| Material for this exercise |
• • •

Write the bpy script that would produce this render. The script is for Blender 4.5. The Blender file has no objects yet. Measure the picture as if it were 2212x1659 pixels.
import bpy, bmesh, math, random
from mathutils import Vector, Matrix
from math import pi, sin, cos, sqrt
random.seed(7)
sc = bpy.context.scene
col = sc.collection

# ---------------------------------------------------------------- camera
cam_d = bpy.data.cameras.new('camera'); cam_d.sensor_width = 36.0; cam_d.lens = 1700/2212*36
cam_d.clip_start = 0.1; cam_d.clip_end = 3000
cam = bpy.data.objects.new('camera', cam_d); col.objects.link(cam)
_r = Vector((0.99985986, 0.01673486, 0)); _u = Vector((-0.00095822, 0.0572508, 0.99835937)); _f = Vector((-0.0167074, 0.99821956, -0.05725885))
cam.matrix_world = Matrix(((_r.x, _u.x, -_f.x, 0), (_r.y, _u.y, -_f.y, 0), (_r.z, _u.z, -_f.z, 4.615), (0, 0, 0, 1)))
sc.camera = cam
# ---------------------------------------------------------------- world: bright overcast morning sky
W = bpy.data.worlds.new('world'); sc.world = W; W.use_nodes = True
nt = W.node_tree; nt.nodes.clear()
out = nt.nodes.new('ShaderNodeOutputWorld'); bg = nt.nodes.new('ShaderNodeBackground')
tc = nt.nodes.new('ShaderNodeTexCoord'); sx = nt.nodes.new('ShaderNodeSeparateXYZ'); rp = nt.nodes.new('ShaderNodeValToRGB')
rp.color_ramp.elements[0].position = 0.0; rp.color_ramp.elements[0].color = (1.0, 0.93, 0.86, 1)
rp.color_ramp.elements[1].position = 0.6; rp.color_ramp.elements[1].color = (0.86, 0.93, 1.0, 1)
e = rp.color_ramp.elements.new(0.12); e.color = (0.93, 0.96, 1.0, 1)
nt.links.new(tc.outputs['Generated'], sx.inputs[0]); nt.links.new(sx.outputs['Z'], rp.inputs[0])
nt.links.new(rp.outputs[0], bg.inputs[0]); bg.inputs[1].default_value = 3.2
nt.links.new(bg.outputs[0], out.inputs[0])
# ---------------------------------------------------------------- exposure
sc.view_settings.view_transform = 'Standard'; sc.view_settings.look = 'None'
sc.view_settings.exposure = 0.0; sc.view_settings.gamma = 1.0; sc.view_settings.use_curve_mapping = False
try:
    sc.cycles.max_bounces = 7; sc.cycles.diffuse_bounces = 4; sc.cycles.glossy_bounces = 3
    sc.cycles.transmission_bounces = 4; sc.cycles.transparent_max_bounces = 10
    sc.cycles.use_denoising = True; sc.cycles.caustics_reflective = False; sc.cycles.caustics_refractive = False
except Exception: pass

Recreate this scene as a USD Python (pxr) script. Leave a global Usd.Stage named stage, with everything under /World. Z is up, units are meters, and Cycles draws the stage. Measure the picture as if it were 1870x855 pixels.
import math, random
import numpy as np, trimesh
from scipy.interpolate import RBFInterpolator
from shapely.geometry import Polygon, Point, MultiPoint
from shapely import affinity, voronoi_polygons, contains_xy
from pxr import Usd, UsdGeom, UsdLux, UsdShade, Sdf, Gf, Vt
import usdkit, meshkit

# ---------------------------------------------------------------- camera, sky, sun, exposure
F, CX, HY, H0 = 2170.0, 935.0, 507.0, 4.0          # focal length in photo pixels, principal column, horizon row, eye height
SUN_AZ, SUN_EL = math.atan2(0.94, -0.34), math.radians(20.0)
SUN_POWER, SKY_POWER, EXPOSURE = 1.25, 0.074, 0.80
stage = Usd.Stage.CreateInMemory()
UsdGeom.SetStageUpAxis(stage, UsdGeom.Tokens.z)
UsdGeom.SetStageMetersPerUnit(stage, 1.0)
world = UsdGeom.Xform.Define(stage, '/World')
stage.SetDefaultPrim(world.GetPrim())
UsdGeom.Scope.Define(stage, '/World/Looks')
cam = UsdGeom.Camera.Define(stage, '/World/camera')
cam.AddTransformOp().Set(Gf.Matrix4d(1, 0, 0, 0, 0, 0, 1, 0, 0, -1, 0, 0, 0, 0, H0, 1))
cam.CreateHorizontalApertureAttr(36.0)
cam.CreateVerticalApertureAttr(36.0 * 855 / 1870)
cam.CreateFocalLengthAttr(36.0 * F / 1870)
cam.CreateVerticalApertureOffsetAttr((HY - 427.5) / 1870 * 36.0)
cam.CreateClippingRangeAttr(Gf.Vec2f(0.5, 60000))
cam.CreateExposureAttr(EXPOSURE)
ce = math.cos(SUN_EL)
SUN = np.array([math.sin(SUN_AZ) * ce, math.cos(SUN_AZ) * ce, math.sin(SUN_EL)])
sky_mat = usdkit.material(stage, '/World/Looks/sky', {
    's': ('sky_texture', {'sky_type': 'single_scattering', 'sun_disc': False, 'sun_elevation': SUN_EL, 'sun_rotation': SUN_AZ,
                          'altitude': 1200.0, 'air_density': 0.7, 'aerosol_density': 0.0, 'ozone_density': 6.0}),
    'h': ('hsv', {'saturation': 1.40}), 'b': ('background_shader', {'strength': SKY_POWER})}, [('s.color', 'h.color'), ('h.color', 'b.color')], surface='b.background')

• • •

| Task to carry out |
Retype every record above exactly as it appears.

| Expected answer |
Write the bpy script that would produce this render. The script is for Blender 4.5. The Blender file has no objects yet. Measure the picture as if it were 2212x1659 pixels.
import bpy, bmesh, math, random
from mathutils import Vector, Matrix
from math import pi, sin, cos, sqrt
random.seed(7)
sc = bpy.context.scene
col = sc.collection

# ---------------------------------------------------------------- camera
cam_d = bpy.data.cameras.new('camera'); cam_d.sensor_width = 36.0; cam_d.lens = 1700/2212*36
cam_d.clip_start = 0.1; cam_d.clip_end = 3000
cam = bpy.data.objects.new('camera', cam_d); col.objects.link(cam)
_r = Vector((0.99985986, 0.01673486, 0)); _u = Vector((-0.00095822, 0.0572508, 0.99835937)); _f = Vector((-0.0167074, 0.99821956, -0.05725885))
cam.matrix_world = Matrix(((_r.x, _u.x, -_f.x, 0), (_r.y, _u.y, -_f.y, 0), (_r.z, _u.z, -_f.z, 4.615), (0, 0, 0, 1)))
sc.camera = cam
# ---------------------------------------------------------------- world: bright overcast morning sky
W = bpy.data.worlds.new('world'); sc.world = W; W.use_nodes = True
nt = W.node_tree; nt.nodes.clear()
out = nt.nodes.new('ShaderNodeOutputWorld'); bg = nt.nodes.new('ShaderNodeBackground')
tc = nt.nodes.new('ShaderNodeTexCoord'); sx = nt.nodes.new('ShaderNodeSeparateXYZ'); rp = nt.nodes.new('ShaderNodeValToRGB')
rp.color_ramp.elements[0].position = 0.0; rp.color_ramp.elements[0].color = (1.0, 0.93, 0.86, 1)
rp.color_ramp.elements[1].position = 0.6; rp.color_ramp.elements[1].color = (0.86, 0.93, 1.0, 1)
e = rp.color_ramp.elements.new(0.12); e.color = (0.93, 0.96, 1.0, 1)
nt.links.new(tc.outputs['Generated'], sx.inputs[0]); nt.links.new(sx.outputs['Z'], rp.inputs[0])
nt.links.new(rp.outputs[0], bg.inputs[0]); bg.inputs[1].default_value = 3.2
nt.links.new(bg.outputs[0], out.inputs[0])
# ---------------------------------------------------------------- exposure
sc.view_settings.view_transform = 'Standard'; sc.view_settings.look = 'None'
sc.view_settings.exposure = 0.0; sc.view_settings.gamma = 1.0; sc.view_settings.use_curve_mapping = False
try:
    sc.cycles.max_bounces = 7; sc.cycles.diffuse_bounces = 4; sc.cycles.glossy_bounces = 3
    sc.cycles.transmission_bounces = 4; sc.cycles.transparent_max_bounces = 10
    sc.cycles.use_denoising = True; sc.cycles.caustics_reflective = False; sc.cycles.caustics_refractive = False
except Exception: pass

Recreate this scene as a USD Python (pxr) script. Leave a global Usd.Stage named stage, with everything under /World. Z is up, units are meters, and Cycles draws the stage. Measure the picture as if it were 1870x855 pixels.
import math, random
import numpy as np, trimesh
from scipy.interpolate import RBFInterpolator
from shapely.geometry import Polygon, Point, MultiPoint
from shapely import affinity, voronoi_polygons, contains_xy
from pxr import Usd, UsdGeom, UsdLux, UsdShade, Sdf, Gf, Vt
import usdkit, meshkit

# ---------------------------------------------------------------- camera, sky, sun, exposure
F, CX, HY, H0 = 2170.0, 935.0, 507.0, 4.0          # focal length in photo pixels, principal column, horizon row, eye height
SUN_AZ, SUN_EL = math.atan2(0.94, -0.34), math.radians(20.0)
SUN_POWER, SKY_POWER, EXPOSURE = 1.25, 0.074, 0.80
stage = Usd.Stage.CreateInMemory()
UsdGeom.SetStageUpAxis(stage, UsdGeom.Tokens.z)
UsdGeom.SetStageMetersPerUnit(stage, 1.0)
world = UsdGeom.Xform.Define(stage, '/World')
stage.SetDefaultPrim(world.GetPrim())
UsdGeom.Scope.Define(stage, '/World/Looks')
cam = UsdGeom.Camera.Define(stage, '/World/camera')
cam.AddTransformOp().Set(Gf.Matrix4d(1, 0, 0, 0, 0, 0, 1, 0, 0, -1, 0, 0, 0, 0, H0, 1))
cam.CreateHorizontalApertureAttr(36.0)
cam.CreateVerticalApertureAttr(36.0 * 855 / 1870)
cam.CreateFocalLengthAttr(36.0 * F / 1870)
cam.CreateVerticalApertureOffsetAttr((HY - 427.5) / 1870 * 36.0)
cam.CreateClippingRangeAttr(Gf.Vec2f(0.5, 60000))
cam.CreateExposureAttr(EXPOSURE)
ce = math.cos(SUN_EL)
SUN = np.array([math.sin(SUN_AZ) * ce, math.cos(SUN_AZ) * ce, math.sin(SUN_EL)])
sky_mat = usdkit.material(stage, '/World/Looks/sky', {
    's': ('sky_texture', {'sky_type': 'single_scattering', 'sun_disc': False, 'sun_elevation': SUN_EL, 'sun_rotation': SUN_AZ,
                          'altitude': 1200.0, 'air_density': 0.7, 'aerosol_density': 0.0, 'ozone_density': 6.0}),
    'h': ('hsv', {'saturation': 1.40}), 'b': ('background_shader', {'strength': SKY_POWER})}, [('s.color', 'h.color'), ('h.color', 'b.color')], surface='b.background')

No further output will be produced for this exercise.